EXERCISE GOAL | Your task is to copy the material exactly.

___ DATASET EXTRACT ___

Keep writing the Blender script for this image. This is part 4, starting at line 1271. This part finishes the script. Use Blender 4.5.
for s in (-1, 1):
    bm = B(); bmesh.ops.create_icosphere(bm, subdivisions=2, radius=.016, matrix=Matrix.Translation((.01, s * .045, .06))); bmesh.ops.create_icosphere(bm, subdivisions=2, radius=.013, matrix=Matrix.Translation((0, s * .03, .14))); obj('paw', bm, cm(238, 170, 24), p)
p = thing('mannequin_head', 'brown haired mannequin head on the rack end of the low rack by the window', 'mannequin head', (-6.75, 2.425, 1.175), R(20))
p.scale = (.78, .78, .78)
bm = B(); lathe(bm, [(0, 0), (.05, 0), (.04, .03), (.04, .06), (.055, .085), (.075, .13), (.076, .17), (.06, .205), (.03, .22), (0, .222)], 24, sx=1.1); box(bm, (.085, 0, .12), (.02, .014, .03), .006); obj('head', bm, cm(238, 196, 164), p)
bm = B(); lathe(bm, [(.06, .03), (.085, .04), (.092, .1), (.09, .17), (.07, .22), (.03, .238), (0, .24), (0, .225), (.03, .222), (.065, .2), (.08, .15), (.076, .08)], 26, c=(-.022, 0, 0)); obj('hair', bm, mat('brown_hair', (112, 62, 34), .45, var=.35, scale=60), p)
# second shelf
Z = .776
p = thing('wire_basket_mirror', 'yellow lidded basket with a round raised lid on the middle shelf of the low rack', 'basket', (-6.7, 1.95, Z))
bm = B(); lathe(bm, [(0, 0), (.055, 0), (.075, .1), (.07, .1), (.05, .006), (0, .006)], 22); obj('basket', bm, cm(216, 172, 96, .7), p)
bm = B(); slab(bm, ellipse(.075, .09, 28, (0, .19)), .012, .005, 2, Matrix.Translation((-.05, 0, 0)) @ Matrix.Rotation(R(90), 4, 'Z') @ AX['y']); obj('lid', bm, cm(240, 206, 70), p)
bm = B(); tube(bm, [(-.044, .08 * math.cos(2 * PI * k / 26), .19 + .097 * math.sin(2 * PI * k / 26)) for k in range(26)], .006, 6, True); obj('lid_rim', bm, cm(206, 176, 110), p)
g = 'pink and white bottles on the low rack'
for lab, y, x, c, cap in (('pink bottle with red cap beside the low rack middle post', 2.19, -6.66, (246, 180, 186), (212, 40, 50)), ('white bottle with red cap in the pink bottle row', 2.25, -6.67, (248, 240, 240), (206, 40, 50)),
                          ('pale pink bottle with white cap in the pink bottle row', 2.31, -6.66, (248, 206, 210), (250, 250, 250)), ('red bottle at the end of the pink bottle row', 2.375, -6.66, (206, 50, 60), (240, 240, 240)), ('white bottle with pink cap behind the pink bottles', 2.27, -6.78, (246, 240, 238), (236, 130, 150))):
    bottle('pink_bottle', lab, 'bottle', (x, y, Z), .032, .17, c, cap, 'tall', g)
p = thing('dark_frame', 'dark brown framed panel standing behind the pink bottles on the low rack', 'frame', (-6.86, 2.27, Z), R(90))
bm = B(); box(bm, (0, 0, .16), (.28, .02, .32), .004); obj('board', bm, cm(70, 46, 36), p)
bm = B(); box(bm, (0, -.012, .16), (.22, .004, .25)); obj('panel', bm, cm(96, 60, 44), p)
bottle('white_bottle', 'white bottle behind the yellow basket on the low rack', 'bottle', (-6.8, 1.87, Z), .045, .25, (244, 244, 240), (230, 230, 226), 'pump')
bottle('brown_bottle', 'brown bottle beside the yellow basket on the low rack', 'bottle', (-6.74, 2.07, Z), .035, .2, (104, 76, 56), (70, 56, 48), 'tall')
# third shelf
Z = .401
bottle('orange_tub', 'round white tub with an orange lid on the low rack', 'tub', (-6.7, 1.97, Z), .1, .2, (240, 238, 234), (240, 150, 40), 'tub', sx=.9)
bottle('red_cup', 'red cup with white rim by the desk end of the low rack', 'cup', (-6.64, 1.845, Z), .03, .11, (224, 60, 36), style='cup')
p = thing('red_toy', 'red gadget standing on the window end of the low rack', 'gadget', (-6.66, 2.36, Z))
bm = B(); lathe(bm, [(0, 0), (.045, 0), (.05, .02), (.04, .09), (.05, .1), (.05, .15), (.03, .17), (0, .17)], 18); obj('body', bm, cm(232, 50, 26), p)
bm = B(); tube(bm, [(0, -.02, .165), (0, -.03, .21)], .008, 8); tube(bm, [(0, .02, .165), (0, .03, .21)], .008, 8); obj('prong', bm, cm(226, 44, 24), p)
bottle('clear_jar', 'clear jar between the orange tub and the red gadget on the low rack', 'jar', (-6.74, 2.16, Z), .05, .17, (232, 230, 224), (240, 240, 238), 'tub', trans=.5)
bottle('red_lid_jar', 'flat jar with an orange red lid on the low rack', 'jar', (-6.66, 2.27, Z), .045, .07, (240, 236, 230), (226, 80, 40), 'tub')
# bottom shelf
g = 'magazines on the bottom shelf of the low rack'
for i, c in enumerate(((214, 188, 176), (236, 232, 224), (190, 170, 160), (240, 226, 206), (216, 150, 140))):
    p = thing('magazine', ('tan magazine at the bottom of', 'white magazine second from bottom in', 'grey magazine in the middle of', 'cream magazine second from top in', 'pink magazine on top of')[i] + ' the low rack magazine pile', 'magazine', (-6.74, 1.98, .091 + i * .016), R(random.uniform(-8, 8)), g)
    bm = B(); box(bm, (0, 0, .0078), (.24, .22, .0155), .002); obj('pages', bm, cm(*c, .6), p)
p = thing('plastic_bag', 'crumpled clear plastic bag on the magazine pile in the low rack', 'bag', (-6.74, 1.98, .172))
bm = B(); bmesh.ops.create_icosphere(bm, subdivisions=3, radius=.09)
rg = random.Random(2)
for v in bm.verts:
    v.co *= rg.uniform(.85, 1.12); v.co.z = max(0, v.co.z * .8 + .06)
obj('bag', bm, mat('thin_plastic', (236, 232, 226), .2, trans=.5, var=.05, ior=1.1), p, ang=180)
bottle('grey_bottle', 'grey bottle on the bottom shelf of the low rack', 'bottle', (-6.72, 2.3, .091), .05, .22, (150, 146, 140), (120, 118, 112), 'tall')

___

RESPONSE TO THE TASK |
Keep writing the Blender script for this image. This is part 4, starting at line 1271. This part finishes the script. Use Blender 4.5.
for s in (-1, 1):
    bm = B(); bmesh.ops.create_icosphere(bm, subdivisions=2, radius=.016, matrix=Matrix.Translation((.01, s * .045, .06))); bmesh.ops.create_icosphere(bm, subdivisions=2, radius=.013, matrix=Matrix.Translation((0, s * .03, .14))); obj('paw', bm, cm(238, 170, 24), p)
p = thing('mannequin_head', 'brown haired mannequin head on the rack end of the low rack by the window', 'mannequin head', (-6.75, 2.425, 1.175), R(20))
p.scale = (.78, .78, .78)
bm = B(); lathe(bm, [(0, 0), (.05, 0), (.04, .03), (.04, .06), (.055, .085), (.075, .13), (.076, .17), (.06, .205), (.03, .22), (0, .222)], 24, sx=1.1); box(bm, (.085, 0, .12), (.02, .014, .03), .006); obj('head', bm, cm(238, 196, 164), p)
bm = B(); lathe(bm, [(.06, .03), (.085, .04), (.092, .1), (.09, .17), (.07, .22), (.03, .238), (0, .24), (0, .225), (.03, .222), (.065, .2), (.08, .15), (.076, .08)], 26, c=(-.022, 0, 0)); obj('hair', bm, mat('brown_hair', (112, 62, 34), .45, var=.35, scale=60), p)
# second shelf
Z = .776
p = thing('wire_basket_mirror', 'yellow lidded basket with a round raised lid on the middle shelf of the low rack', 'basket', (-6.7, 1.95, Z))
bm = B(); lathe(bm, [(0, 0), (.055, 0), (.075, .1), (.07, .1), (.05, .006), (0, .006)], 22); obj('basket', bm, cm(216, 172, 96, .7), p)
bm = B(); slab(bm, ellipse(.075, .09, 28, (0, .19)), .012, .005, 2, Matrix.Translation((-.05, 0, 0)) @ Matrix.Rotation(R(90), 4, 'Z') @ AX['y']); obj('lid', bm, cm(240, 206, 70), p)
bm = B(); tube(bm, [(-.044, .08 * math.cos(2 * PI * k / 26), .19 + .097 * math.sin(2 * PI * k / 26)) for k in range(26)], .006, 6, True); obj('lid_rim', bm, cm(206, 176, 110), p)
g = 'pink and white bottles on the low rack'
for lab, y, x, c, cap in (('pink bottle with red cap beside the low rack middle post', 2.19, -6.66, (246, 180, 186), (212, 40, 50)), ('white bottle with red cap in the pink bottle row', 2.25, -6.67, (248, 240, 240), (206, 40, 50)),
                          ('pale pink bottle with white cap in the pink bottle row', 2.31, -6.66, (248, 206, 210), (250, 250, 250)), ('red bottle at the end of the pink bottle row', 2.375, -6.66, (206, 50, 60), (240, 240, 240)), ('white bottle with pink cap behind the pink bottles', 2.27, -6.78, (246, 240, 238), (236, 130, 150))):
    bottle('pink_bottle', lab, 'bottle', (x, y, Z), .032, .17, c, cap, 'tall', g)
p = thing('dark_frame', 'dark brown framed panel standing behind the pink bottles on the low rack', 'frame', (-6.86, 2.27, Z), R(90))
bm = B(); box(bm, (0, 0, .16), (.28, .02, .32), .004); obj('board', bm, cm(70, 46, 36), p)
bm = B(); box(bm, (0, -.012, .16), (.22, .004, .25)); obj('panel', bm, cm(96, 60, 44), p)
bottle('white_bottle', 'white bottle behind the yellow basket on the low rack', 'bottle', (-6.8, 1.87, Z), .045, .25, (244, 244, 240), (230, 230, 226), 'pump')
bottle('brown_bottle', 'brown bottle beside the yellow basket on the low rack', 'bottle', (-6.74, 2.07, Z), .035, .2, (104, 76, 56), (70, 56, 48), 'tall')
# third shelf
Z = .401
bottle('orange_tub', 'round white tub with an orange lid on the low rack', 'tub', (-6.7, 1.97, Z), .1, .2, (240, 238, 234), (240, 150, 40), 'tub', sx=.9)
bottle('red_cup', 'red cup with white rim by the desk end of the low rack', 'cup', (-6.64, 1.845, Z), .03, .11, (224, 60, 36), style='cup')
p = thing('red_toy', 'red gadget standing on the window end of the low rack', 'gadget', (-6.66, 2.36, Z))
bm = B(); lathe(bm, [(0, 0), (.045, 0), (.05, .02), (.04, .09), (.05, .1), (.05, .15), (.03, .17), (0, .17)], 18); obj('body', bm, cm(232, 50, 26), p)
bm = B(); tube(bm, [(0, -.02, .165), (0, -.03, .21)], .008, 8); tube(bm, [(0, .02, .165), (0, .03, .21)], .008, 8); obj('prong', bm, cm(226, 44, 24), p)
bottle('clear_jar', 'clear jar between the orange tub and the red gadget on the low rack', 'jar', (-6.74, 2.16, Z), .05, .17, (232, 230, 224), (240, 240, 238), 'tub', trans=.5)
bottle('red_lid_jar', 'flat jar with an orange red lid on the low rack', 'jar', (-6.66, 2.27, Z), .045, .07, (240, 236, 230), (226, 80, 40), 'tub')
# bottom shelf
g = 'magazines on the bottom shelf of the low rack'
for i, c in enumerate(((214, 188, 176), (236, 232, 224), (190, 170, 160), (240, 226, 206), (216, 150, 140))):
    p = thing('magazine', ('tan magazine at the bottom of', 'white magazine second from bottom in', 'grey magazine in the middle of', 'cream magazine second from top in', 'pink magazine on top of')[i] + ' the low rack magazine pile', 'magazine', (-6.74, 1.98, .091 + i * .016), R(random.uniform(-8, 8)), g)
    bm = B(); box(bm, (0, 0, .0078), (.24, .22, .0155), .002); obj('pages', bm, cm(*c, .6), p)
p = thing('plastic_bag', 'crumpled clear plastic bag on the magazine pile in the low rack', 'bag', (-6.74, 1.98, .172))
bm = B(); bmesh.ops.create_icosphere(bm, subdivisions=3, radius=.09)
rg = random.Random(2)
for v in bm.verts:
    v.co *= rg.uniform(.85, 1.12); v.co.z = max(0, v.co.z * .8 + .06)
obj('bag', bm, mat('thin_plastic', (236, 232, 226), .2, trans=.5, var=.05, ior=1.1), p, ang=180)
bottle('grey_bottle', 'grey bottle on the bottom shelf of the low rack', 'bottle', (-6.72, 2.3, .091), .05, .22, (150, 146, 140), (120, 118, 112), 'tall')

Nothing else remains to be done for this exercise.